MEXICO: Thousands flocked for a glimpse of the solar eclipse yesterday, with the most intrepid enthusiasts swooning over spectacular sights in a frozen Arctic archipelago and aboard a plane above remote Nordic islands.
A group of 50 die-hard Danish eclipse watchers paid $2,261 to watch the event miles above the Faeroe Islands from a Boeing 737 chartered by a science magazine.
‘It was so beautiful, I think it was the most beautiful solar eclipse I’ve ever seen,’ John Valentin Mikkelsen, a 63-year-old teacher from the Danish city of Aarhus, said.
‘We saw Baily’s beads,’ he said, referring to a light show caused by the moon’s rugged surface allowing sunlight to shine through in some places during a total eclipse.
‘It was beautiful, it was awesome,’ he added, with almost spiritual reverence.

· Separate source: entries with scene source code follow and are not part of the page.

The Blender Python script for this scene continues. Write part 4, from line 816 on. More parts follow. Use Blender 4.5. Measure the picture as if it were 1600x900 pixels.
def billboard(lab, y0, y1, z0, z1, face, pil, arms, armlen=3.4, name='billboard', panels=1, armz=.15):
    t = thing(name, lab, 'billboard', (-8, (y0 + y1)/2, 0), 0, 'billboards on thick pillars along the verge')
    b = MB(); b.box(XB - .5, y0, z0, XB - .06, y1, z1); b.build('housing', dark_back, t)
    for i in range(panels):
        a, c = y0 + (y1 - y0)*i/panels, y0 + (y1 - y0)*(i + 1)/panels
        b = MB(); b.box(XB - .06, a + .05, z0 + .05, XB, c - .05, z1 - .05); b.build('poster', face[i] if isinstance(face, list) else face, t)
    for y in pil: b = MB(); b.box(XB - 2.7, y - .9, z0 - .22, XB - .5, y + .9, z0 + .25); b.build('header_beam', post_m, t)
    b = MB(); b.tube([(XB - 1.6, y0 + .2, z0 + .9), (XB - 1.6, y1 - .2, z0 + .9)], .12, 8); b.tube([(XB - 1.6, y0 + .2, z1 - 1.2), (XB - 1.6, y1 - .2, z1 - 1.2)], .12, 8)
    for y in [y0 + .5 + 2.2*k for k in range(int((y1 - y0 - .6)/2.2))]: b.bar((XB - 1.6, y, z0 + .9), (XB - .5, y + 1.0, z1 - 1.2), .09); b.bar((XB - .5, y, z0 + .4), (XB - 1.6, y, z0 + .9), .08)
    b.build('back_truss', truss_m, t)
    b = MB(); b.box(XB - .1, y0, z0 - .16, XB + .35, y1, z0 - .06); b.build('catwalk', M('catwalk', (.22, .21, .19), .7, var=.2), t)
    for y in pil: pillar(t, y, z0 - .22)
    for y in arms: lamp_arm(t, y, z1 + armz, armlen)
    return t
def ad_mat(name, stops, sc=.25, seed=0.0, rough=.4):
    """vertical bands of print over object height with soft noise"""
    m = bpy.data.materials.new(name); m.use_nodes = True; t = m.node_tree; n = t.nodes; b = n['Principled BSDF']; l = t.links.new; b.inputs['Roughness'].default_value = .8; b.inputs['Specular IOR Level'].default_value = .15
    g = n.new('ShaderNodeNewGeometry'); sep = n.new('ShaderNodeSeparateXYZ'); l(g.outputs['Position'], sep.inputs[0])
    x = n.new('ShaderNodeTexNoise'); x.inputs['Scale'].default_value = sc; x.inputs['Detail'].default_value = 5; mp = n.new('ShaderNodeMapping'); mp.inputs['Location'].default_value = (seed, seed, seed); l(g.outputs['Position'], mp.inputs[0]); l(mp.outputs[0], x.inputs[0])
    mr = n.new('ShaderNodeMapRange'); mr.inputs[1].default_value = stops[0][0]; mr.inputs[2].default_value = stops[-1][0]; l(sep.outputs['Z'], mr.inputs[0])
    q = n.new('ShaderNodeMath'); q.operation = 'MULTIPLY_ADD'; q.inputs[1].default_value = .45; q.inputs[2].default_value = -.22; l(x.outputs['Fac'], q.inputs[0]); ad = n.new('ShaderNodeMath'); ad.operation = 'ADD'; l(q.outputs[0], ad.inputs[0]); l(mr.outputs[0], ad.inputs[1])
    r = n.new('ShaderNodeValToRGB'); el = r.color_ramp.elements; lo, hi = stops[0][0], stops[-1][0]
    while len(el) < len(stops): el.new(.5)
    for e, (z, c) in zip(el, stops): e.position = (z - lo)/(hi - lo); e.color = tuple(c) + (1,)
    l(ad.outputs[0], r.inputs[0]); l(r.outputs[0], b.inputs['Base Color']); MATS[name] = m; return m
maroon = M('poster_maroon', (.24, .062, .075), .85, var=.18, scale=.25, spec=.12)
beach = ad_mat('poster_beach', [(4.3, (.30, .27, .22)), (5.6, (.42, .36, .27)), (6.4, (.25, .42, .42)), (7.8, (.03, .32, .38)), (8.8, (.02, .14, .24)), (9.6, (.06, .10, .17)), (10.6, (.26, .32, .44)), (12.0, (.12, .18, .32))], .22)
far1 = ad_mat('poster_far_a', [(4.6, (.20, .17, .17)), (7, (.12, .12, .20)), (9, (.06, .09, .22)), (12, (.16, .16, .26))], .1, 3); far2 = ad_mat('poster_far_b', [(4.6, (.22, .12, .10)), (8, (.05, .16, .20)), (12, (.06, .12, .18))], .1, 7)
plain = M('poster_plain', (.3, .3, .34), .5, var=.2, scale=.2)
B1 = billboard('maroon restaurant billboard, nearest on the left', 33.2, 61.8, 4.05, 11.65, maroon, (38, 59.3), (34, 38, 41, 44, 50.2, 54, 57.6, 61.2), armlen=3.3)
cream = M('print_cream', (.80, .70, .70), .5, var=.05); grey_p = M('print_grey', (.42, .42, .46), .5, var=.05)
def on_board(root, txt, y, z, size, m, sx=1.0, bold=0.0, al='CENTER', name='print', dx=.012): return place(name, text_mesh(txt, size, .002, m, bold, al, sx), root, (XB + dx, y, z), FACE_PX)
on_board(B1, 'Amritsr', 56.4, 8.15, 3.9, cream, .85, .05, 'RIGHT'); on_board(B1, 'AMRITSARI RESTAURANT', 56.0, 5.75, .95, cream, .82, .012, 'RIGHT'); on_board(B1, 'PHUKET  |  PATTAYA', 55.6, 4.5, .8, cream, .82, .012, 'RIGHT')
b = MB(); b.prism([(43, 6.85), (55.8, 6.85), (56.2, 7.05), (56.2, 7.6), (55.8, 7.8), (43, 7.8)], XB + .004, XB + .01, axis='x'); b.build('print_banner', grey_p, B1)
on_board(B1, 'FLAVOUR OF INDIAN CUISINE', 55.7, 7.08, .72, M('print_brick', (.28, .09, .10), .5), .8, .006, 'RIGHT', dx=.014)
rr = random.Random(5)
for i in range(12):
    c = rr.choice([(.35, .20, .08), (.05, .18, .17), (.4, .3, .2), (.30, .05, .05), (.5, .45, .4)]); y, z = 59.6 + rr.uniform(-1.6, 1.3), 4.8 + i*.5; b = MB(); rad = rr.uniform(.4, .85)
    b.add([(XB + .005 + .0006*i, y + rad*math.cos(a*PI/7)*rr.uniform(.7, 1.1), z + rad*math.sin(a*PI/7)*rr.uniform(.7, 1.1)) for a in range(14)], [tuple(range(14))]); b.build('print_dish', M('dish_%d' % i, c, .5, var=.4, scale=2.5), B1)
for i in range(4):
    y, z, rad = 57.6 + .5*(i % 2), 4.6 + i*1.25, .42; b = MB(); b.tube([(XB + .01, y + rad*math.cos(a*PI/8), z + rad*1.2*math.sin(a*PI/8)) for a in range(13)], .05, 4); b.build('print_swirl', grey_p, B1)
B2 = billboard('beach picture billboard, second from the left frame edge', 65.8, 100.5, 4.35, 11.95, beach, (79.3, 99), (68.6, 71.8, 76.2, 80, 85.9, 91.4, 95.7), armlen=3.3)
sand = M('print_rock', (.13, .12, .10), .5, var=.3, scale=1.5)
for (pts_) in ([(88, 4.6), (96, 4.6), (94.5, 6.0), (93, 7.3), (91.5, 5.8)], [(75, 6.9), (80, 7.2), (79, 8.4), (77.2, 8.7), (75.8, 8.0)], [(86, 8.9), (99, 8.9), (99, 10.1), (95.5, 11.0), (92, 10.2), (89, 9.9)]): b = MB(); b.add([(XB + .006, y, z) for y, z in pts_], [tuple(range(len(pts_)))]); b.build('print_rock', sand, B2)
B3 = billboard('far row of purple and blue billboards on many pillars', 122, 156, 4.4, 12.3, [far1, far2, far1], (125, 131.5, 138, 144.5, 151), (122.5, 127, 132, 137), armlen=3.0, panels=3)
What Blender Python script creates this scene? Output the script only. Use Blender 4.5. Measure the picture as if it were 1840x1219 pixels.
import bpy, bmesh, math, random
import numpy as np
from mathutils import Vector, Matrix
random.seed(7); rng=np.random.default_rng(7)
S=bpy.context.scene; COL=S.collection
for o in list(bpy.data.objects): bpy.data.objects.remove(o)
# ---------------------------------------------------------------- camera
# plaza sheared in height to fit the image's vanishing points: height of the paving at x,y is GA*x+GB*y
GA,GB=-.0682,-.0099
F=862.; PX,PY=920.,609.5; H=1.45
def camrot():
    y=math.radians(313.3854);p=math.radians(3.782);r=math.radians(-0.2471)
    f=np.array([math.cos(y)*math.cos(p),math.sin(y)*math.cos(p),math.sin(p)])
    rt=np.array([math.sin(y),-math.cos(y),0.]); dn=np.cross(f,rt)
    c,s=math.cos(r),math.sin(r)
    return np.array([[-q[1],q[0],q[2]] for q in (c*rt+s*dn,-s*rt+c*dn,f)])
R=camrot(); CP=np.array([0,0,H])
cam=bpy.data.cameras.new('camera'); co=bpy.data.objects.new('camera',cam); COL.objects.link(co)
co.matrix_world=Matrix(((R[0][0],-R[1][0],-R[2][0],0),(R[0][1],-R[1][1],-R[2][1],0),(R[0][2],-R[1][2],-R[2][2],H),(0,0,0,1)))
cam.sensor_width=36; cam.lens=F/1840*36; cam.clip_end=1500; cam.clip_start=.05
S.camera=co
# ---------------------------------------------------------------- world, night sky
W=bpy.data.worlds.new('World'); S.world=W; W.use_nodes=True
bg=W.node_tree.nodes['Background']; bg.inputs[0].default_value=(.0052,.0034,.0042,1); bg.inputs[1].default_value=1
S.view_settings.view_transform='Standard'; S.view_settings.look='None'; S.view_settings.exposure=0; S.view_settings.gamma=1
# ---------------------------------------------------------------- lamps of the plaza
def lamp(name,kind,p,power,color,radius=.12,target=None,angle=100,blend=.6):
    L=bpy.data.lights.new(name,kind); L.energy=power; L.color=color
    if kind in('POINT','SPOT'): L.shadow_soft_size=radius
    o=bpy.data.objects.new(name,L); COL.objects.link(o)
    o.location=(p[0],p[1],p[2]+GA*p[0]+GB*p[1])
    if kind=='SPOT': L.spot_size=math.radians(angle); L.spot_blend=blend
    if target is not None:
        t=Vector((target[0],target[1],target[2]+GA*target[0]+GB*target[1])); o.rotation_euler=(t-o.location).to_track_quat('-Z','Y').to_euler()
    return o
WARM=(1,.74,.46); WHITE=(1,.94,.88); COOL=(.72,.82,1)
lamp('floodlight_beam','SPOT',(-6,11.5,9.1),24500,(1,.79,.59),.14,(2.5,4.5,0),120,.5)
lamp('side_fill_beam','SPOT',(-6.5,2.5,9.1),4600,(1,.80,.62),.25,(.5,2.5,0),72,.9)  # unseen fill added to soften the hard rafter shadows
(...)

The Faeroe Islands and Norway’s Arctic Svalbard archipelago were the only places on Earth where the less than three-minute total eclipse was visible. More than 8,000 tourists had gathered in the Fareoes, a Danish autonomous territory in the North Atlantic.
The views were equally breathtaking in remote Svalbard’s main town Longyearbyen, where the population of 2,000 had tripled ahead of the event.
An eclipse of varying degrees was first visible across northern Africa, most of Europe, northwest Asia and then the Middle East.
In the Swedish capital Stockholm, a watery crescent-shaped sun peered through overcast skies as temperatures dropped.In many places observers were disappointed by the grey skies that marred the view.